FERC Filings
REQUEST FOR REHEARING OF JULY 25 REFUND ORDER
III.
THE COMMISSION DID NOT ADDRESS THE CONCERNS OF MARKETERS THAT ORDERING REFUNDS BASED ON A PROXY PRICE SET BY A GENERATOR IS INAPPROPRIATE
Throughout these proceedings, marketers have stressed that ordering refunds on the basis of a proxy price set by a generator is inappropriate. There are significant differences between generators and power marketers that must be considered when determining whether a power marketer made sales above prices that a competitive market would yield.
As one party said:
Because marketers manage their power purchases and sales on a portfolio basis, it is inappropriate to attempt to measure a marketer’s business based on individual sales. Among other problems it is not reasonable to expect specific power sales to be matched to specific power purchases. On any given day or over a course of days, a marketer might see wide swings in profits or losses on its trading activity that reflect the real-world mix of its purchase portfolio rather than any post-hoc matching of purchases with sales.
The Commission’s Order does not reflect that marketers’ costs may include not only generation costs but also a transmission and risk management premium.
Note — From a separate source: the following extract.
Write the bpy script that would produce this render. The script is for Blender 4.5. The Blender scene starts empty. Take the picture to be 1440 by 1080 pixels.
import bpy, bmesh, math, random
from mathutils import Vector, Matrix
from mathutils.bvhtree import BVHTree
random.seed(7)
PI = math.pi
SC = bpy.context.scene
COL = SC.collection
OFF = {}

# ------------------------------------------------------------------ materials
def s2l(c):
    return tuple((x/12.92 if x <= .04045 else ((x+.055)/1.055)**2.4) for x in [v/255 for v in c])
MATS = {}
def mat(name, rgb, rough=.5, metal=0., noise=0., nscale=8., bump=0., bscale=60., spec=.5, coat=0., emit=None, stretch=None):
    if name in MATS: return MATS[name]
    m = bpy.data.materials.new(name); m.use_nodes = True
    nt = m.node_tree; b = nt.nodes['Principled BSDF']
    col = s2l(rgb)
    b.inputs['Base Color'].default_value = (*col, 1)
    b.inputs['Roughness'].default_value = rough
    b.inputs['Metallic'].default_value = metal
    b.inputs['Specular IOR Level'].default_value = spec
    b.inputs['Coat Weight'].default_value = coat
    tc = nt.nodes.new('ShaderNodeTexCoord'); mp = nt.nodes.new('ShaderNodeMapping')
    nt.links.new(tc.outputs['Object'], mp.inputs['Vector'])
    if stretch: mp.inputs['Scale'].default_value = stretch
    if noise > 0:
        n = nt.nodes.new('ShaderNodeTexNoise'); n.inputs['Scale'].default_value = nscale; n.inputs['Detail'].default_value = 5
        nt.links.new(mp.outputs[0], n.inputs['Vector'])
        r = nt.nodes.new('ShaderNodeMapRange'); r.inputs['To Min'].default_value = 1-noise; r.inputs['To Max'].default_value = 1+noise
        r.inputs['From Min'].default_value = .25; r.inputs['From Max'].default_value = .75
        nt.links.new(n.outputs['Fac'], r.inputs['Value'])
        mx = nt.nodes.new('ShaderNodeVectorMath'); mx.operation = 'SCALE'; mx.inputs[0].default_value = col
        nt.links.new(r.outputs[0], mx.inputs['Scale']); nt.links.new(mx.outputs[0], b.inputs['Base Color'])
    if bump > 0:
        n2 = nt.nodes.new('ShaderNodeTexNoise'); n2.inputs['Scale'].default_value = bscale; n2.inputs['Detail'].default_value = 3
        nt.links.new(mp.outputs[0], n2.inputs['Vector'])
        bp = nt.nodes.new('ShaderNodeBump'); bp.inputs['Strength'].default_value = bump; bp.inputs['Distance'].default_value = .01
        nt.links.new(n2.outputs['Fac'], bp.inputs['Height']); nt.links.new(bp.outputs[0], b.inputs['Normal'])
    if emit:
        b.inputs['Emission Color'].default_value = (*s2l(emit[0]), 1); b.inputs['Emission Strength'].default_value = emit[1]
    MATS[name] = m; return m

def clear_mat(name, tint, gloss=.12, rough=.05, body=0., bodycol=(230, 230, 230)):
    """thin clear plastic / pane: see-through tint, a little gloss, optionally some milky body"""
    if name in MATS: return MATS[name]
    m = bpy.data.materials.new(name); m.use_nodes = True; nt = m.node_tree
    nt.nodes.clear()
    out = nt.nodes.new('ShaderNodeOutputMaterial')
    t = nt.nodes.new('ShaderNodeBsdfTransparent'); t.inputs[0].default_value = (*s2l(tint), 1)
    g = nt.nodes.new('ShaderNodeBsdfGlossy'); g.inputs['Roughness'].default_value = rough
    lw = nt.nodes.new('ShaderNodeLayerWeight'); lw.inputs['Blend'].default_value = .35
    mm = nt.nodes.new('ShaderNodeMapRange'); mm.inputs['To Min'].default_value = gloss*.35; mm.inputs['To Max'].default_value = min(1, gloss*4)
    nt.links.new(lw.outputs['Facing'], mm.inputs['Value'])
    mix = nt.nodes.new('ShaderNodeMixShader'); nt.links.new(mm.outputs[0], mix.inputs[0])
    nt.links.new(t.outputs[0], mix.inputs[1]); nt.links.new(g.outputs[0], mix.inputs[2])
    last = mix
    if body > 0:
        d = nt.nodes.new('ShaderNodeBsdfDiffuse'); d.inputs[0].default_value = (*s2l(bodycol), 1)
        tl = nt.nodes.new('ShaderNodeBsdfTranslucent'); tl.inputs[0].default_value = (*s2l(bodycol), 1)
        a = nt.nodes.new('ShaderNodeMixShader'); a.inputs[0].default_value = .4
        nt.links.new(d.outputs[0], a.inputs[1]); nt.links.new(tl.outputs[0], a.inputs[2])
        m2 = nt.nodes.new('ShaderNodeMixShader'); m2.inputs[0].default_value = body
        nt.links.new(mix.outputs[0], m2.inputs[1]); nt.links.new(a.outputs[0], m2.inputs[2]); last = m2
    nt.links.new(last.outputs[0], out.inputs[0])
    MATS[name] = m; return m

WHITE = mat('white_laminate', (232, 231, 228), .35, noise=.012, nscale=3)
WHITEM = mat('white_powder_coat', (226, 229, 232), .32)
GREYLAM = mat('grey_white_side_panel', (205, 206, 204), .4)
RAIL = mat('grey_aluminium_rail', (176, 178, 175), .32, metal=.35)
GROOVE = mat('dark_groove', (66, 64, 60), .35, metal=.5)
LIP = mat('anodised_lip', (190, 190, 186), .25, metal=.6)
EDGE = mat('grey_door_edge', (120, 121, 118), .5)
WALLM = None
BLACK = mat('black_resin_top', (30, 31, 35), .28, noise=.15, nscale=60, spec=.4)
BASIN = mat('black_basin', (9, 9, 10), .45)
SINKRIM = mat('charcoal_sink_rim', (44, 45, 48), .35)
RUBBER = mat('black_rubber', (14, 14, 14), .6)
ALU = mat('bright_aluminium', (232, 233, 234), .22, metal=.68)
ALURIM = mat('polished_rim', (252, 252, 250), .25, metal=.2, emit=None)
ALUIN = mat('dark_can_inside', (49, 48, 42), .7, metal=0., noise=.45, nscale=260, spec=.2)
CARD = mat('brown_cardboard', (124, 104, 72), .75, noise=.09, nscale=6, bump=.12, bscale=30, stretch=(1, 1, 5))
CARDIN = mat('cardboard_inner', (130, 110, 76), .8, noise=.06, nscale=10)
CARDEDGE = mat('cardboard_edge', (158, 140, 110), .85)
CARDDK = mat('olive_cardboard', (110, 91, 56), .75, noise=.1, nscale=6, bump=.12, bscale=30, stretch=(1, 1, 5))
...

For example, marketers serve an important role in buying and reselling power from public and private entities who refuse to deal directly with the ISO or DWR due to creditworthiness concerns. The marketers assumed the credit risk and should be able to recover the costs for taking on that risk.
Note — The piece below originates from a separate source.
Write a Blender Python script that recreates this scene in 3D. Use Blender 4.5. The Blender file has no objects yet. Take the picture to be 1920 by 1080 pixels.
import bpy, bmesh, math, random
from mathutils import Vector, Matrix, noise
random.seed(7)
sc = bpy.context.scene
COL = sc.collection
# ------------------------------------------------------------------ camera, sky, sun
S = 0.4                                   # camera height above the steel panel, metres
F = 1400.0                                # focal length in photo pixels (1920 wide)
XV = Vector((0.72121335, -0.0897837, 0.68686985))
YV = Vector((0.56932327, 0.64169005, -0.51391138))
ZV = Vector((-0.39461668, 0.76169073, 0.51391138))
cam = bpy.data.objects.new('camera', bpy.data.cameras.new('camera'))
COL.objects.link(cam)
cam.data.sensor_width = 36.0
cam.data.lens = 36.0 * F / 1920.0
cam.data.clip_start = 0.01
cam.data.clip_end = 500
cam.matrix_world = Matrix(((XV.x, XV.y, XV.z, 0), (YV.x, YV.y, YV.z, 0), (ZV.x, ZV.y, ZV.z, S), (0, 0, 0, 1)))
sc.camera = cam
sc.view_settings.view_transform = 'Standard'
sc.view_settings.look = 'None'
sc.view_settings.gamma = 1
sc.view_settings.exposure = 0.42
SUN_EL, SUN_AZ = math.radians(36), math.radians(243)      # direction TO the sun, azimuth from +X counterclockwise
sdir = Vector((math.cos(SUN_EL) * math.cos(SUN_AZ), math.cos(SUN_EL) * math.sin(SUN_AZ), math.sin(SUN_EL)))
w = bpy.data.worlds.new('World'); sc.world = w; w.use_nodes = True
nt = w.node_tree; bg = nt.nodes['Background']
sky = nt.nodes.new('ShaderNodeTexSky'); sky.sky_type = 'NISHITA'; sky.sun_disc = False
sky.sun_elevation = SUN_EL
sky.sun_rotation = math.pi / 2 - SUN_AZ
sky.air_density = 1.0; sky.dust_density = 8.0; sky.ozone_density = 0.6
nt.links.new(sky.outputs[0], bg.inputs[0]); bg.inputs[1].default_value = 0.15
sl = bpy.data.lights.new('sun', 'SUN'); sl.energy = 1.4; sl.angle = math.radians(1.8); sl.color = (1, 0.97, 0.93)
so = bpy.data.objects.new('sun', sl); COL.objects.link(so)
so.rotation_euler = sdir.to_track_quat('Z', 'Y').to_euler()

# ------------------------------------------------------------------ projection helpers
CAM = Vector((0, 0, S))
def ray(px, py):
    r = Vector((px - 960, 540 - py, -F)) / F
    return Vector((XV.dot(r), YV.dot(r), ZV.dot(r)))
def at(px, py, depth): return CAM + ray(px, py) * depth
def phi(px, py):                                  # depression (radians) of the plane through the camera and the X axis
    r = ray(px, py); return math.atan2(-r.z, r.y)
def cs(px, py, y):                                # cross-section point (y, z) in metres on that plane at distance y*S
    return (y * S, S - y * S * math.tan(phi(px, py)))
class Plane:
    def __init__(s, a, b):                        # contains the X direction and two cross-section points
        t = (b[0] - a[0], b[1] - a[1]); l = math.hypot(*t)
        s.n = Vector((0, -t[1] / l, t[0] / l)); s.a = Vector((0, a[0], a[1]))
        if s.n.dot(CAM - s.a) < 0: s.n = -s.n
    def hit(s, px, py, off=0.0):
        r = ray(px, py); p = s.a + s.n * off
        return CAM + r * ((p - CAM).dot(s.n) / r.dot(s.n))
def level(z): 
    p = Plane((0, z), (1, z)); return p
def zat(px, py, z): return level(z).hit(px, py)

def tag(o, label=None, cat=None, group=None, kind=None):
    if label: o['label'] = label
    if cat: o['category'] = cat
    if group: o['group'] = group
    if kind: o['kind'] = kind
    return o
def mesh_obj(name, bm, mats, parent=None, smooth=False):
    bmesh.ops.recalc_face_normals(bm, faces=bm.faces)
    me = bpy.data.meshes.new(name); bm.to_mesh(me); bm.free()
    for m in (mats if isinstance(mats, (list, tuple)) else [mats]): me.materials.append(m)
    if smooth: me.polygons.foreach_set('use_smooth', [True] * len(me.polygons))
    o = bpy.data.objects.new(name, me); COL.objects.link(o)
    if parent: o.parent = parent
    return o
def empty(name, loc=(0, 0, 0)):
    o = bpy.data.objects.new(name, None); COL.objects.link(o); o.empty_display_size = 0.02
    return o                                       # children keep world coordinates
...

The Commission’s response in the July 25th Order simply did not address these concerns. The Commission said:
Therefore, we will require that the ISO determine the last unit dispatched in real-time, the maximum heat rate of any unit dispatched each hour in the real-time imbalance market to the period October 2, 2000 through May 28, 2001. This should address the concerns of numerous commenters that application of the June 19 methodology from October 2, 2000 forward, particularly with respect to marketers that are price takers, would be confiscatory.
To the contrary, the Commission’s order remains confiscatory since marketers with supplies purchased above the generator set mitigation price will be denied an opportunity to recover their actual purchased power costs as well as any transmission costs incurred to move that power.
The Courts have recently admonished the Commission:
Unless the Commission answers objections that on their face seem legitimate, its decision can hardly be classified as reasonable.
The Commission’s Order fails to meet this standard and will result in an impact on power marketers that is unduly harsh. As EPSA pointed out in our Request for Rehearing of the June 19th Order, power marketers play an important role in a competitive marketplace, providing liquidity, managing credit and price risk and, offering products and services tailored to meet customers needs. By adopting policies that frustrate and stymie participation by power marketers, the Commission will ultimately produce an even more dysfunctional power marketplace.
Requiring power marketers to tie any potential refund liability to the operating costs of the least efficent generator – however those costs are ultimately derived – simply ignores reality. Marketers offer their customers a variety of products designed to meet that customers’ need for reliability, price certainty, and risk management. Those costs have nothing to do with the operating costs of any particular generating unit. As a simple matter of fairness, power marketers must have the opportunity to show and recover their actual costs, above the yet to-be-determined proxy price, particularly on a retrospective basis. While power marketers may have the ability to change their future purchasing behavior based on the Commission’s directives (or exit the business), power markets do not provide an opportunity to retroactively change completed transactions. In additon, every prior Commission Order permitted parties to provide information about costs over the Commission’s threshhold and, with an adeqaute showing, recover those costs. Simple equity requires that power marketers be provided a similar opportunity under the July 25th Order.